(Records with scene code)
■ ■ ■ ■ ■

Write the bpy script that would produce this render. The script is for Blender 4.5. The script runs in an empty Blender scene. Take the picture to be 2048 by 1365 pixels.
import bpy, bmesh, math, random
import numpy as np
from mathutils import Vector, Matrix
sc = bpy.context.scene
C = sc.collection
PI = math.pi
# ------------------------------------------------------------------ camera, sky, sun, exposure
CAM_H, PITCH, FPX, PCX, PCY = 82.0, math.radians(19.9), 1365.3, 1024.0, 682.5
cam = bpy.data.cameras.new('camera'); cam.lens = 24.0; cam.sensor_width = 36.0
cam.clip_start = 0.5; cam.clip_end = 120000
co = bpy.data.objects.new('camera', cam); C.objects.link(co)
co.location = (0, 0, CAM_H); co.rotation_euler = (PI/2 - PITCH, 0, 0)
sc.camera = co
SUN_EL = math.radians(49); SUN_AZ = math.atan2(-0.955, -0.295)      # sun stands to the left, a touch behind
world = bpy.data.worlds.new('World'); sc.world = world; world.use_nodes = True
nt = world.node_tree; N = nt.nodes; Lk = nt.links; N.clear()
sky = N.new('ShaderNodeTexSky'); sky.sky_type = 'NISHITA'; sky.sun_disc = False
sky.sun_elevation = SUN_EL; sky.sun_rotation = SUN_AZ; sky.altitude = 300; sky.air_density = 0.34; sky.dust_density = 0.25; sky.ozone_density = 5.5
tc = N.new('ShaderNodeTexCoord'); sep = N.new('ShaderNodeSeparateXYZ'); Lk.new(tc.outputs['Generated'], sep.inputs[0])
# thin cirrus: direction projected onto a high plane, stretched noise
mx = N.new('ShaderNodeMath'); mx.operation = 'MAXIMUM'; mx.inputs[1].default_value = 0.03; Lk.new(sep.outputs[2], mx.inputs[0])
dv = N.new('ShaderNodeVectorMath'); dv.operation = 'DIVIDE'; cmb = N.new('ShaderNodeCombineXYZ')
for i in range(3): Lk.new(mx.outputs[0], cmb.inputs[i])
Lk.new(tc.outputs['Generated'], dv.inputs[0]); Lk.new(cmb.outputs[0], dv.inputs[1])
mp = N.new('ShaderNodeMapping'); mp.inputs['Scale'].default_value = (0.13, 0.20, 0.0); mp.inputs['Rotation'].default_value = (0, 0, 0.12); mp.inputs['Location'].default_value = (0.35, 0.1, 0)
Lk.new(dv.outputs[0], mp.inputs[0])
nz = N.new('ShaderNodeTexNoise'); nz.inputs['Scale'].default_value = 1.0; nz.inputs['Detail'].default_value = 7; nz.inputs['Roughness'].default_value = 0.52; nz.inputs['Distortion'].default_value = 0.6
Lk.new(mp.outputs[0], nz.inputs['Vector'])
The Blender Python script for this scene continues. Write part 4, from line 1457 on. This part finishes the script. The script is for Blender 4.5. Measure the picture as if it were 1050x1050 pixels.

■ ■ ■ ■ ■

EXERCISE DESCRIPTION: Return all of the data word for word.

SOLVED PROBLEM:
Write the bpy script that would produce this render. The script is for Blender 4.5. The script runs in an empty Blender scene. Take the picture to be 2048 by 1365 pixels.
import bpy, bmesh, math, random
import numpy as np
from mathutils import Vector, Matrix
sc = bpy.context.scene
C = sc.collection
PI = math.pi
# ------------------------------------------------------------------ camera, sky, sun, exposure
CAM_H, PITCH, FPX, PCX, PCY = 82.0, math.radians(19.9), 1365.3, 1024.0, 682.5
cam = bpy.data.cameras.new('camera'); cam.lens = 24.0; cam.sensor_width = 36.0
cam.clip_start = 0.5; cam.clip_end = 120000
co = bpy.data.objects.new('camera', cam); C.objects.link(co)
co.location = (0, 0, CAM_H); co.rotation_euler = (PI/2 - PITCH, 0, 0)
sc.camera = co
SUN_EL = math.radians(49); SUN_AZ = math.atan2(-0.955, -0.295)      # sun stands to the left, a touch behind
world = bpy.data.worlds.new('World'); sc.world = world; world.use_nodes = True
nt = world.node_tree; N = nt.nodes; Lk = nt.links; N.clear()
sky = N.new('ShaderNodeTexSky'); sky.sky_type = 'NISHITA'; sky.sun_disc = False
sky.sun_elevation = SUN_EL; sky.sun_rotation = SUN_AZ; sky.altitude = 300; sky.air_density = 0.34; sky.dust_density = 0.25; sky.ozone_density = 5.5
tc = N.new('ShaderNodeTexCoord'); sep = N.new('ShaderNodeSeparateXYZ'); Lk.new(tc.outputs['Generated'], sep.inputs[0])
# thin cirrus: direction projected onto a high plane, stretched noise
mx = N.new('ShaderNodeMath'); mx.operation = 'MAXIMUM'; mx.inputs[1].default_value = 0.03; Lk.new(sep.outputs[2], mx.inputs[0])
dv = N.new('ShaderNodeVectorMath'); dv.operation = 'DIVIDE'; cmb = N.new('ShaderNodeCombineXYZ')
for i in range(3): Lk.new(mx.outputs[0], cmb.inputs[i])
Lk.new(tc.outputs['Generated'], dv.inputs[0]); Lk.new(cmb.outputs[0], dv.inputs[1])
mp = N.new('ShaderNodeMapping'); mp.inputs['Scale'].default_value = (0.13, 0.20, 0.0); mp.inputs['Rotation'].default_value = (0, 0, 0.12); mp.inputs['Location'].default_value = (0.35, 0.1, 0)
Lk.new(dv.outputs[0], mp.inputs[0])
nz = N.new('ShaderNodeTexNoise'); nz.inputs['Scale'].default_value = 1.0; nz.inputs['Detail'].default_value = 7; nz.inputs['Roughness'].default_value = 0.52; nz.inputs['Distortion'].default_value = 0.6
Lk.new(mp.outputs[0], nz.inputs['Vector'])
The Blender Python script for this scene continues. Write part 4, from line 1457 on. This part finishes the script. The script is for Blender 4.5. Measure the picture as if it were 1050x1050 pixels.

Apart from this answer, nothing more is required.